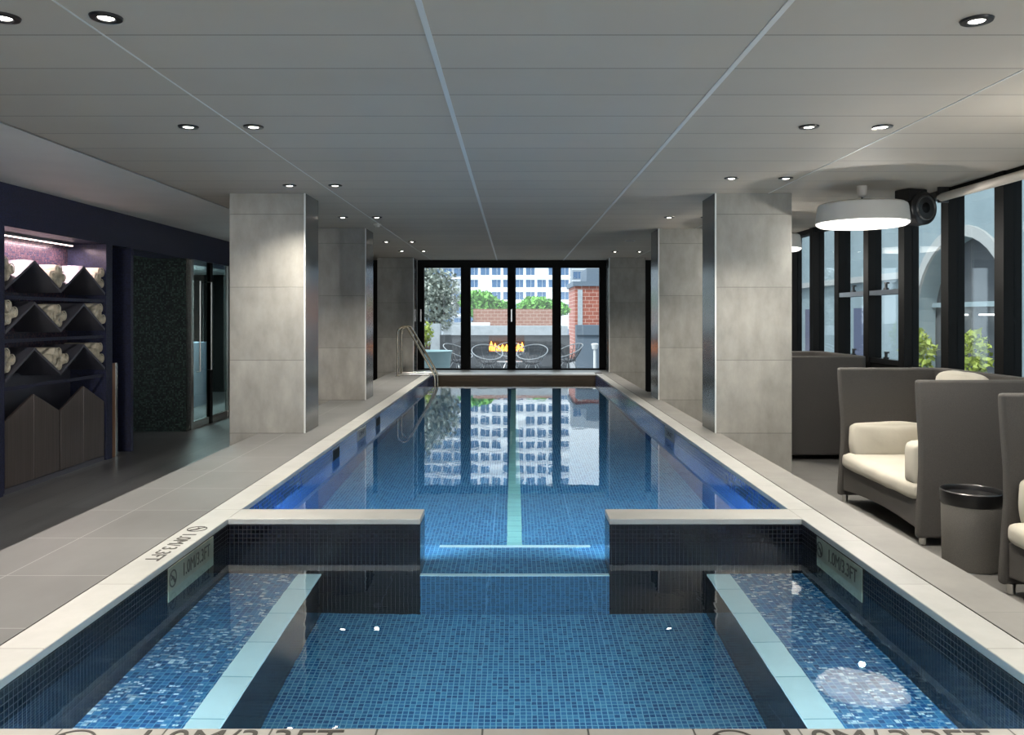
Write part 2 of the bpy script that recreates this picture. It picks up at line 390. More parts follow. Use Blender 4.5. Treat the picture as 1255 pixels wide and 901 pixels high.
# coping
cp = MB(); cp.box(-1.64, W0, 1.0, 15.0, COP-TH, COP); cp2 = MB().box(W1, 1.635, 1.0, 15.0, COP-TH, COP)
struct('trim_coping_left', cp, M['coping'], bevel=.004); struct('trim_coping_right', cp2, M['coping'], bevel=.004)
struct('trim_coping_near', MB().box(W0, W1, 1.75, 2.08, COP-TH, COP), M['coping_x'], bevel=.003)
struct('trim_coping_divider_left', MB().box(W0, -.487, 4.234, 4.45, COP-TH, COP), M['coping'], bevel=.004)
struct('trim_coping_divider_right', MB().box(.495, W1, 4.234, 4.45, COP-TH, COP), M['coping'], bevel=.004)
struct('floor_deck_left', MB().box(-2.305, -1.644, -2.5, 15.25, 0, COP-.001), M['deck'])
struct('floor_deck_right', MB().box(1.641, 1.86, -2.5, 15.25, 0, COP-.001), M['deck_right'])
struct('floor_deck_near', MB().box(-1.64, 1.635, -2.5, 1.75, 0, COP-.002), M['deck'])
struct('floor_deck_end', MB().box(-2.305, 1.86, 15.25, 16.05, 0, COP-.001), M['deck_right'])
struct('trim_4', MB().box(-1.485, 1.495, 15.0, 15.25, COP-TH, COP+.002), M['trim'])
struct('floor', MB().box(-4.2, -2.305, -2.5, 16.05, -.12, 0).box(-6.6, -4.2, 8.5, 16.05, -.12, 0).box(-4.66, -4.2, 6.6, 8.5, -.12, 0), M['floor_dark'])
struct('floor_right', MB().box(1.86, 3.9, -2.5, 16.05, -.12, 0), M['floor_right'])

# ------------------------------------------------------------------ ceiling
struct('ceiling', MB().box(-2.92, 3.9, -2.5, 16.2, CEI, CEI+.25), M['ceiling'])
struct('ceiling_left', MB().box(-6.6, -2.92, -2.5, 16.2, 2.584, 2.84), M['plaster'])
struct('trim_5', MB().box(-2.935, -2.92, -2.5, 16.05, 2.580, CEI), M['trim'])
k = 6
for x, wd in ((-1.616,.007), (-.336,.024), (.972,.024), (2.29,.008)):
    struct('trim_%d' % k, MB().box(x-wd/2, x+wd/2, -2.5, 16.05, CEI-.003, CEI), M['trim']); k += 1

# ------------------------------------------------------------------ columns
def column(name, x0, x1, y0, y1, inner):
    z = CEI
    o = struct(name, MB().box(x0, x1, y0, y1, 0, z), M['column'], bevel=.004)
    o['kind'] = 'structure'
    sx = x1 if inner > 0 else x0
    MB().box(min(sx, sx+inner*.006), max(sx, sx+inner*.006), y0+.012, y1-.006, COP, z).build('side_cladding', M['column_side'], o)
    MB().box(min(sx-inner*.004, sx+inner*.008), max(sx-inner*.004, sx+inner*.008), y0-.004, y0+.012, COP, z).build('corner_trim', M['trim'], o)
    return o
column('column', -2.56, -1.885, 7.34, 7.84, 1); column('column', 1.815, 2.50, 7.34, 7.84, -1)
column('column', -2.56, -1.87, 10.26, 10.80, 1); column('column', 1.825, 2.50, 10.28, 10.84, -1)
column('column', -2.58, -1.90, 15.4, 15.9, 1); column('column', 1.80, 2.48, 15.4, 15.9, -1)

# ------------------------------------------------------------------ left wall
WX = -4.2
wl = MB().box(WX-.45, WX, -2.5, 6.71, 0, 2.584)
wl.box(WX-.45, WX, 6.71, 16.05, 2.228, 2.584)
wl.box(WX-.45, WX, 8.42, 8.53, 0, 2.228)
wl.box(WX-.45, WX, 8.94, 9.0, 0, 2.228)
wl.box(WX-.45, WX-.0, 13.4, 16.05, 0, 2.228)
struct('wall_left', wl, M['mos_wall'])
struct('wall_niche_back', MB().box(WX-.45, WX-.40, 6.71, 8.42, 0, 2.228), M['mos_rose'])
struct('wall_recess_back', MB().box(WX-.45, WX-.40, 8.53, 8.94, 0, 2.228), M['blacks'])
struct('wall_lobby', MB().box(-6.6, WX-.02, 10.5, 10.62, 0, 2.3), M['mos_green'])
struct('ceiling_lobby', MB().box(-6.6, WX-.45, 8.9, 16.05, 2.3, 2.4), M['plaster'])
struct('wall_lobby_back', MB().box(-6.7, -6.6, 8.0, 16.2, 0, 2.6), M['outgrey'])
t = thing('towel_dispenser', 'tall narrow copper-edged panel standing in the black recess beside the towel shelves', 'panel', (WX-.12, 8.6, 0))
MB().box(.06, .11, -.065, .02, 0, .99).build('copper_panel', M['copper'], t, bevel=.004)
MB().box(.06, .11, .024, .07, 0, .99).build('steel_panel', M['steel'], t, bevel=.004)

# towel shelving
t = thing('towel_cabinet', 'zigzag dark steel towel shelving with four peaked brushed metal doors, set in the indigo wall', 'cabinet', (0,0,0))
ys = [6.74, 7.15, 7.565, 7.97, 8.38]
X0s, X1s = WX-.40, WX+.0
for zr in (1.725, 1.36, .96):
    m_ = MB()
    pts = [(y, zr + (.25 if i % 2 else 0)) for i, y in enumerate(ys)]
    th = .022
    low = [(y, z - th*1.17) for y, z in pts]
    m_.prism(pts + low[::-1], X0s, X1s, 'x')
    m_.build('zigzag_shelf', M['shelf'], t)
    g = MB()
    g.box(X1s-.03, X1s-.02, 6.715, 8.415, zr-.10, zr-.07)
    g.build('rail', M['mos_wall'], t)
MB().box(X0s, X1s, 6.712, 6.726, .02, 2.226).build('side_panel', M['mos_wall'], t)
MB().box(X0s, X1s, 8.404, 8.418, .02, 2.226).build('side_panel', M['mos_wall'], t)
MB().box(X0s, X1s-.02, 6.726, 8.404, 0, .05).build('plinth', M['shelf'], t)
MB().box(X0s+.01, X0s+.03, 6.726, 8.404, .05, .96).build('back_panel', M['shelf'], t)
for a, pk, c in ((6.745, 7.15, 7.555), (7.575, 7.975, 8.375)):
    for (y0, z0, y1, z1) in ((a, .61, pk-.002, .80), (pk+.002, .80, c, .61)):
        MB().prism([(y0,.055),(y1,.055),(y1,z1),(y0,z0)], X1s-.03, X1s-.008, 'x').build('door', M['doorsteel'], t, bevel=.002)
nl = thing('strip_light', 'pink-white light bar glowing under the top of the towel niche', 'light', (WX-.3, 7.56, 2.20))
MB().box(-.02, .02, -.75, .75, 0, .025).build('housing', M['steel'], nl)
MB().box(-.015, .015, -.74, .74, -.006, 0).build('diffuser', M['strip'], nl)
light('AREA', (WX-.26, 7.56, 2.18), 9, (1,.72,.74), (0,0,0), shape='RECTANGLE', size=.06, size_y=1.4)
# towel rolls
def roll_proto():
    mb = MB(); n = 96; turns = 2.6; R = .055; L = .36
    # solid roll body with a spiral ridge seen at both ends and a lap seam
    prof = []
    body = []
    for s_ in (0, 1):
        pass
    rings = []
    xs = [(-L/2, .0), (-L/2-.0, .35), (-L/2+.004, .62), (-L/2+.006, .8), (-L/2+.016, .94), (-L/2+.035, 1.0), (-L/4,1.01), (0,1.0), (L/4,1.01), (L/2-.035, 1.0), (L/2-.016, .94), (L/2-.006,.8), (L/2-.004,.62), (L/2,.35), (L/2,.0)]
    nn = 28
    vs = []; fs = []
    for i, (x, k_) in enumerate(xs):
        for j in range(nn):
            a = 2*PI*j/nn
            rr = R*k_*(1 + .035*math.sin(3*a+1)) * (1 + (.03 if j == 0 else 0))
            dx = 0
            if i < 5: dx = -.006*math.sin(a + k_*12)
            if i > 9: dx = .006*math.sin(a + k_*12)
            vs.append((x+dx if k_ > 0 else x, rr*math.cos(a)*1.04, rr*math.sin(a)*.97))
    for i in range(len(xs)-1):
        fs += [[i*nn+j, i*nn+(j+1)%nn, (i+1)*nn+(j+1)%nn, (i+1)*nn+j] for j in range(nn)]
    mb.add(vs, fs)
    # spiral lip on the visible end
    sp = []
    for q in range(60):
        a = q/60*2*PI*2.4; r = .008 + .042*q/60
        sp.append((L/2+.003, r*math.cos(a), r*math.sin(a)))
    mb.tube(sp, .0045, 6)
    return mb.build('towel_roll', M['towel'], smooth=True)
proto = None
sl = .25/.41; cs = math.cos(math.atan(sl)); sn = math.sin(math.atan(sl)); R = .056
rown = {0:'top', 1:'middle', 2:'bottom'}
posn = {0:'at the near end', 1:'in the central valley', 2:'at the far end'}
for ri, zr in enumerate((1.725, 1.36, .96)):
    for pi in range(3):
        if pi == 1:
            y0 = 7.565; c0 = (y0, zr + R/cs)
            a = (c0[0]-2*R*cs, c0[1]+2*R*sn); b_ = (c0[0]+2*R*cs, c0[1]+2*R*sn)
            top = (c0[0], c0[1] + 2*R*sn + math.sqrt(max(0, (2*R)**2 - (2*R*cs)**2)))
            ps = [(c0,'lowest roll'), (a,'near side roll'), (b_,'far side roll'), (top,'topmost roll')]
        else:
            d = 1 if pi == 0 else -1
            yw = 6.727 if pi == 0 else 8.403
            y0 = yw + d*R; z0 = zr + abs(y0 - ys[0 if pi == 0 else 4])*sl + R/cs + .004
            c0 = (y0, z0); a = (y0 + d*2*R*cs, z0 + 2*R*sn); b_ = (y0+d*.004, z0 + 2*R)
            ps = [(c0,'roll in the corner'), (a,'roll up the slope'), (b_,'roll on top')]
        for (p, nm) in ps:
            lab = 'ivory rolled towel, %s %s of the %s zigzag shelf' % (nm, posn[pi], rown[ri])
            if proto is None:
                proto = roll_proto(); o = proto
            else:
                o = proto.copy(); C.objects.link(o)
            jx = random.uniform(-.02, .02)
            o.location = (WX-.20+jx, p[0], p[1]); o.rotation_euler = (random.choice((0, .6, 1.3, -.8))*0, 0, random.uniform(-.01,.01))
            tag(o, lab, 'towel', 'rolled towels on the zigzag shelves')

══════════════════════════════

▶ [BRIEF] Identify and extract each line of the listing that contains "inner".

▶ [ANSWER FOR THE TASK]
def column(name, x0, x1, y0, y1, inner):
    sx = x1 if inner > 0 else x0
    MB().box(min(sx, sx+inner*.006), max(sx, sx+inner*.006), y0+.012, y1-.006, COP, z).build('side_cladding', M['column_side'], o)
    MB().box(min(sx-inner*.004, sx+inner*.008), max(sx-inner*.004, sx+inner*.008), y0-.004, y0+.012, COP, z).build('corner_trim', M['trim'], o)